KHK'lerin peşi sıra çıkarılmasıyla oluşan hukuksuzluk içerisinde eğitim işkolunda sayılar şöyledir:

KHK ile işlerinden ihraç edilen üye sayımız: 1602

Komisyon kararı ile göreve iade edilen üyelerimiz: 538

Komisyon kararı ile ret kararı verilen üyelerimiz: 812

Komisyonda dosyası bekletilen üyelerimiz: 232

Komisyon kararı ile göreve iade edilme oranı: % 40

Komisyon kararı ile göreve reddedilme oranı: % 60

Söz konusu ihraçlar için temellendirilen gerekçeler ise insan aklıyla dalga geçmek ve hukukun vicdani temeller üzerine oturtulmadığının ispatıdır. Kurum kanaati ve istihbarat raporu gibi evrensel normlara uzak, öznel, siyasi hınç barındıran yaklaşımlar ülkenin içine düştüğü girdabı göstermeye yetmektedir. Bu durum ne ihraç arkadaşlarımızı ne de bizleri yıldırmadı ve yıldırmayacak. Hakikat mücadelemizde, fiili meşru mücadelemizle toplumun vicdanındaki KHK yarasına merhem olacağız. Bu yolda arkadaşlarımızın düşmesini bekleyenlere yanıtımız nettir: "Asla yalnız yürümeyeceksin!"

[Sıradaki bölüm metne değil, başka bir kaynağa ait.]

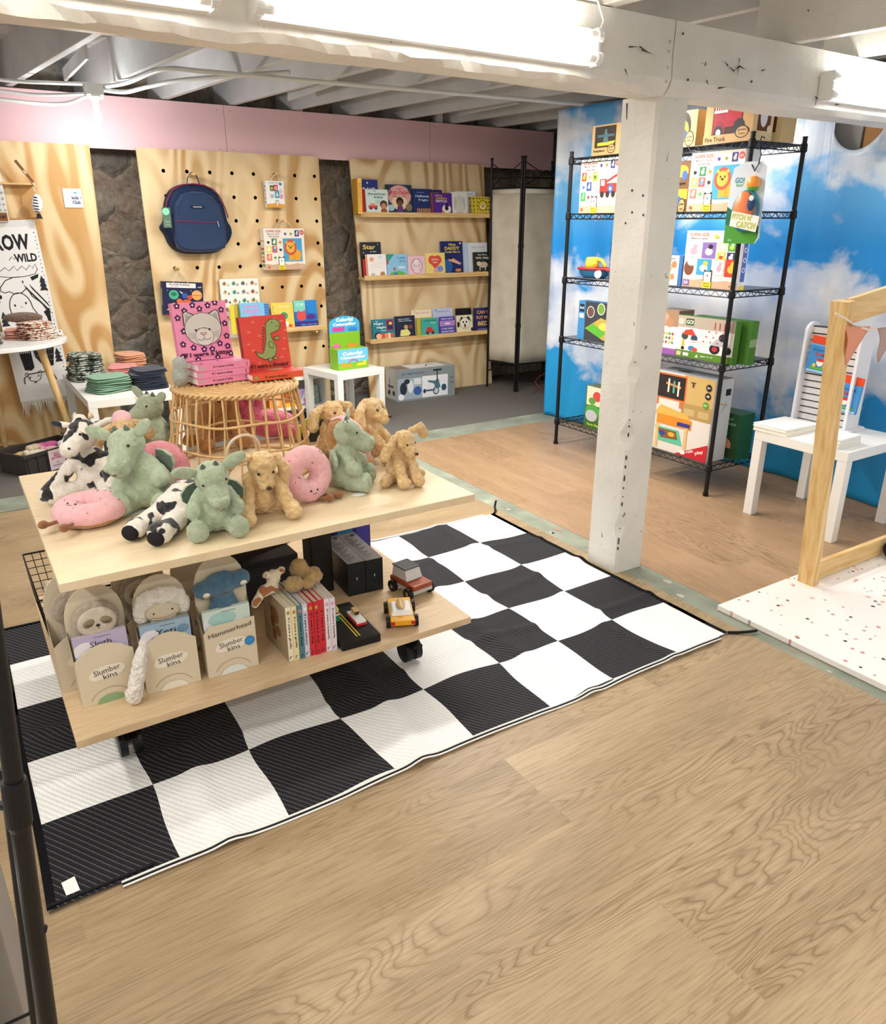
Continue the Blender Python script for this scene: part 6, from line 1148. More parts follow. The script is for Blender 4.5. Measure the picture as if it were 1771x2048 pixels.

Avrupa Parlamentosu'nun adeta baskısıyla oluşturulan Olağanüstü Hal İşlemleri İnceleme Komisyonu maalesef Kamu Emekçileri Sendikaları Konfederasyonu üyesi olan arkadaşlarımız için adeta ikinci bir cezalandırma aparatına dönüşmüştür. Altı yıllık ihraç sürecinde dosyası incelenmeyerek yargı yolu da kapatılmış oldu. Bu nedenle her defasında dedik. Ülke insanı için zaten zor olan yaşam koşulları ihraç arkadaşlarımız için daha yakıcı hissedilmektedir. Zulüm ile abad olunmaz, diyen dünün mazlum geçinenleri bugünün en büyük zalimi durumundadırlar. Bu toplum bu yükü daha fazla kaldırmaz.

İzmir Emek ve Demokrasi Güçleri'nin bileşeni olarak yönetenlere diyoruz ki; gelin bu toplumu daha fazla germeyin. Toplumsal huzurun ve barışın ilk adımı olarak işlerinden ihraç ettiğiniz arkadaşlarımızı işlerine iade edin. KHK'leri iptal edin. Akli, vicdani ve ahlaki olanı da budur. Zaten önünde sonunda olacağı da budur. Tüm emek ve demokrasi güçlerini de bu uğurda mücadele etmeye davet ediyoruz.